— Start of Input for this task —

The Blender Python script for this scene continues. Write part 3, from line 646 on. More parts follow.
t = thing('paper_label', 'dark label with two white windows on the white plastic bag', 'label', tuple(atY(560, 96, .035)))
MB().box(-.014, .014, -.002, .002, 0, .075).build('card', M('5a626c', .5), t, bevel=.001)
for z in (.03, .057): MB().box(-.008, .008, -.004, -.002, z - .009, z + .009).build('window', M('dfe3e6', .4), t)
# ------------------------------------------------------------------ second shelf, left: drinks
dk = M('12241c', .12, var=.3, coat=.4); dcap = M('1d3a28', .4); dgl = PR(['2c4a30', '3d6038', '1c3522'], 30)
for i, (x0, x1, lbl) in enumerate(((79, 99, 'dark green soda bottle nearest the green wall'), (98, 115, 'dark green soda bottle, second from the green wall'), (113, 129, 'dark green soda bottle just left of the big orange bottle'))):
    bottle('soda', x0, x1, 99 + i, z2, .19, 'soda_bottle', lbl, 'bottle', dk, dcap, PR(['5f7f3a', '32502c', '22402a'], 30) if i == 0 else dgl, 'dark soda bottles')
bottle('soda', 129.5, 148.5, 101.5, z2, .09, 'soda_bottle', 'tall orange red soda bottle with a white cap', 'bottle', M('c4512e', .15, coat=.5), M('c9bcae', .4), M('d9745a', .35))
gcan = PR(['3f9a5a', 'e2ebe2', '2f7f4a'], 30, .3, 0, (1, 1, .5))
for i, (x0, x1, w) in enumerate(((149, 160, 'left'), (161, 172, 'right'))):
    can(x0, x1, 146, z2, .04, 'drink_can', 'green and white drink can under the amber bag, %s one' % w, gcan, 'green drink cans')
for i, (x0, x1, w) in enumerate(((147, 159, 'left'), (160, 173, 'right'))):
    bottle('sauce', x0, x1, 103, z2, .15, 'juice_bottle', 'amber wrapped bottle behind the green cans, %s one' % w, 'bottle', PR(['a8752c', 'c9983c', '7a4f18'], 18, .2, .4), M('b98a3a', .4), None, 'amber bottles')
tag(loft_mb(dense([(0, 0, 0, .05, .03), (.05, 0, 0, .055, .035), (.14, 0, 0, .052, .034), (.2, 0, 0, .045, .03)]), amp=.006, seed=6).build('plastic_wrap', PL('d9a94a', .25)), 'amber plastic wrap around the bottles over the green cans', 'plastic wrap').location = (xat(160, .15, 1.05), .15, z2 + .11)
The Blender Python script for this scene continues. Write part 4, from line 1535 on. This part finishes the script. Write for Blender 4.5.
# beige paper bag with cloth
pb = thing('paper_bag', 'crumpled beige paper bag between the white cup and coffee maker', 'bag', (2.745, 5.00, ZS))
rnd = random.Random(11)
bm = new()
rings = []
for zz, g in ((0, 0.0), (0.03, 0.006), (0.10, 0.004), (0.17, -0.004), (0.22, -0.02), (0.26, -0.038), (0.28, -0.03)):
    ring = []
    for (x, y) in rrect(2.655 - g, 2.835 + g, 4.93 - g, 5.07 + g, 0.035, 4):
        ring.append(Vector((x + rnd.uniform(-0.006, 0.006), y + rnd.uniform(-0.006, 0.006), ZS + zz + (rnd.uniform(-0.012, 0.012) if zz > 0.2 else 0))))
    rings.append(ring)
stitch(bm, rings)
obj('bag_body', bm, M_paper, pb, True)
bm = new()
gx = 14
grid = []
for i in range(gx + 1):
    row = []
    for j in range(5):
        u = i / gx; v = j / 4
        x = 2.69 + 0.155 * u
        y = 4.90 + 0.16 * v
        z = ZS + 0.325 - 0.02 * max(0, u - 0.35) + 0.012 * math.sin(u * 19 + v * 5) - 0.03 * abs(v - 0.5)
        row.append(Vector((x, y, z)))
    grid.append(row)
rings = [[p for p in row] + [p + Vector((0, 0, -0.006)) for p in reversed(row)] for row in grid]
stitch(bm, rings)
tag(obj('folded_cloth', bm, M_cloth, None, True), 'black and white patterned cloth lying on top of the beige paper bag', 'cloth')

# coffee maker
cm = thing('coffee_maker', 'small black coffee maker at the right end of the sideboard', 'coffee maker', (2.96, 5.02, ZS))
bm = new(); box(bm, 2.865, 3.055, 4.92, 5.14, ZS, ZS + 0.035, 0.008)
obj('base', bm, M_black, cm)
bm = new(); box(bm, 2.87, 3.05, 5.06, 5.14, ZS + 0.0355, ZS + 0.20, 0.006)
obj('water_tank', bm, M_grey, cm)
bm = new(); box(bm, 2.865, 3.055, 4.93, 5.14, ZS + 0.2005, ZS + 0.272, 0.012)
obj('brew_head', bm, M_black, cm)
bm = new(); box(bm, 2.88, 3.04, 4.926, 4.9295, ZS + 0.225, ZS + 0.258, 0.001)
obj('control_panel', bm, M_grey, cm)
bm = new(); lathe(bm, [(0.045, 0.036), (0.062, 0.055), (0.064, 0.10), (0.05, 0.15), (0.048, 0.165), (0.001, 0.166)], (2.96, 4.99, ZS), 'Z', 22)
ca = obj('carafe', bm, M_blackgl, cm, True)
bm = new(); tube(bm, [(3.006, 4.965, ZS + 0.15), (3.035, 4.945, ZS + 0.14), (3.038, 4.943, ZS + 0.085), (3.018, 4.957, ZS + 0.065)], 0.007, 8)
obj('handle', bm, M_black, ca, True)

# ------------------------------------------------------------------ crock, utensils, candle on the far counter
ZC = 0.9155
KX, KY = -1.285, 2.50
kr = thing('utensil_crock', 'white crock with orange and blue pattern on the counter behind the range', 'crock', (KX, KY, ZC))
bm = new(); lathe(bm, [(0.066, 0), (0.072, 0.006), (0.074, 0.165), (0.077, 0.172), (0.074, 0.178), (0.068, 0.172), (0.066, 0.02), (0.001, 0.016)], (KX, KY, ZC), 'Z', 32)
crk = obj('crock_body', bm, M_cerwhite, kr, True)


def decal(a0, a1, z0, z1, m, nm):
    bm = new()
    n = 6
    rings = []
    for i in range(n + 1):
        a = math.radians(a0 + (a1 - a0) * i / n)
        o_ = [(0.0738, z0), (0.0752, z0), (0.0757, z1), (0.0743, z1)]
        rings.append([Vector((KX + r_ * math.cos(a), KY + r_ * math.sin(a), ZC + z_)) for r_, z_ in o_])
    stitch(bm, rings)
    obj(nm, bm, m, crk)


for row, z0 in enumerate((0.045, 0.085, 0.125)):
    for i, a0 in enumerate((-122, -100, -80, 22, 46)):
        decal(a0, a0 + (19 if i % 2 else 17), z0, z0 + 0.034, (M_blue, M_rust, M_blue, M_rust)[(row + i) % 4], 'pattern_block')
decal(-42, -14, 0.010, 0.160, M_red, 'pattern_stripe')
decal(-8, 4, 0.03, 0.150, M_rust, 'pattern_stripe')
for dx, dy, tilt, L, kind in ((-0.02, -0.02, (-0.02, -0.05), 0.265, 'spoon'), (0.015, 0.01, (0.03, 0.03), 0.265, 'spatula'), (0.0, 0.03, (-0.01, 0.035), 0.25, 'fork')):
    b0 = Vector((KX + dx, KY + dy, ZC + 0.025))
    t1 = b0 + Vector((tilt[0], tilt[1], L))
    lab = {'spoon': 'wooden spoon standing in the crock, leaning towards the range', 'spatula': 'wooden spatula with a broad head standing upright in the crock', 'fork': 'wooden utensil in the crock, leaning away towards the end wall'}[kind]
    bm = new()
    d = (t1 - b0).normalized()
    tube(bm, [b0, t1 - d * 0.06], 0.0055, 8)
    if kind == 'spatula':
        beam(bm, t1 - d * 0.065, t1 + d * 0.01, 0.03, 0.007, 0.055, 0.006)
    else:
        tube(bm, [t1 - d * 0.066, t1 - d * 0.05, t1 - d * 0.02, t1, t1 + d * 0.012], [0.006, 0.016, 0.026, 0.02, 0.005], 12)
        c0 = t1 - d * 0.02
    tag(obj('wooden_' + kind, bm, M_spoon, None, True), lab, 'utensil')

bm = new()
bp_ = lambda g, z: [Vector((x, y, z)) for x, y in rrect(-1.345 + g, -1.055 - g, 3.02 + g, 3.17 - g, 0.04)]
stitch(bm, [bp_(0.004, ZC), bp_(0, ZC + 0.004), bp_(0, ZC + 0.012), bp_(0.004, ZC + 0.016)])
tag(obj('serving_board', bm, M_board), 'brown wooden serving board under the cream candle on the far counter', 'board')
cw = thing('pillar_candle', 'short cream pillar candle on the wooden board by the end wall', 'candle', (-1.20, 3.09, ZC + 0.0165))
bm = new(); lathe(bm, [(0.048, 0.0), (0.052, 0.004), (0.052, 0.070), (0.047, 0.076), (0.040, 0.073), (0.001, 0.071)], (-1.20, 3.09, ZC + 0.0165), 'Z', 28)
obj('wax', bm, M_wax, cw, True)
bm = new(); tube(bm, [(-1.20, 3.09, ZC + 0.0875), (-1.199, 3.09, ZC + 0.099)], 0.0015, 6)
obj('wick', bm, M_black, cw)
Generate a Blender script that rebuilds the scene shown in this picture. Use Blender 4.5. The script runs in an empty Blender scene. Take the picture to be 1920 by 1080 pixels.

— End of Input for this task —

Work instructions
Give again, word for word, the lines of the listing, starting at its first line and ending with the line containing "1.05), .15, z2 + .11)".

Result of this task
The Blender Python script for this scene continues. Write part 3, from line 646 on. More parts follow.
t = thing('paper_label', 'dark label with two white windows on the white plastic bag', 'label', tuple(atY(560, 96, .035)))
MB().box(-.014, .014, -.002, .002, 0, .075).build('card', M('5a626c', .5), t, bevel=.001)
for z in (.03, .057): MB().box(-.008, .008, -.004, -.002, z - .009, z + .009).build('window', M('dfe3e6', .4), t)
# ------------------------------------------------------------------ second shelf, left: drinks
dk = M('12241c', .12, var=.3, coat=.4); dcap = M('1d3a28', .4); dgl = PR(['2c4a30', '3d6038', '1c3522'], 30)
for i, (x0, x1, lbl) in enumerate(((79, 99, 'dark green soda bottle nearest the green wall'), (98, 115, 'dark green soda bottle, second from the green wall'), (113, 129, 'dark green soda bottle just left of the big orange bottle'))):
    bottle('soda', x0, x1, 99 + i, z2, .19, 'soda_bottle', lbl, 'bottle', dk, dcap, PR(['5f7f3a', '32502c', '22402a'], 30) if i == 0 else dgl, 'dark soda bottles')
bottle('soda', 129.5, 148.5, 101.5, z2, .09, 'soda_bottle', 'tall orange red soda bottle with a white cap', 'bottle', M('c4512e', .15, coat=.5), M('c9bcae', .4), M('d9745a', .35))
gcan = PR(['3f9a5a', 'e2ebe2', '2f7f4a'], 30, .3, 0, (1, 1, .5))
for i, (x0, x1, w) in enumerate(((149, 160, 'left'), (161, 172, 'right'))):
    can(x0, x1, 146, z2, .04, 'drink_can', 'green and white drink can under the amber bag, %s one' % w, gcan, 'green drink cans')
for i, (x0, x1, w) in enumerate(((147, 159, 'left'), (160, 173, 'right'))):
    bottle('sauce', x0, x1, 103, z2, .15, 'juice_bottle', 'amber wrapped bottle behind the green cans, %s one' % w, 'bottle', PR(['a8752c', 'c9983c', '7a4f18'], 18, .2, .4), M('b98a3a', .4), None, 'amber bottles')
tag(loft_mb(dense([(0, 0, 0, .05, .03), (.05, 0, 0, .055, .035), (.14, 0, 0, .052, .034), (.2, 0, 0, .045, .03)]), amp=.006, seed=6).build('plastic_wrap', PL('d9a94a', .25)), 'amber plastic wrap around the bottles over the green cans', 'plastic wrap').location = (xat(160, .15, 1.05), .15, z2 + .11)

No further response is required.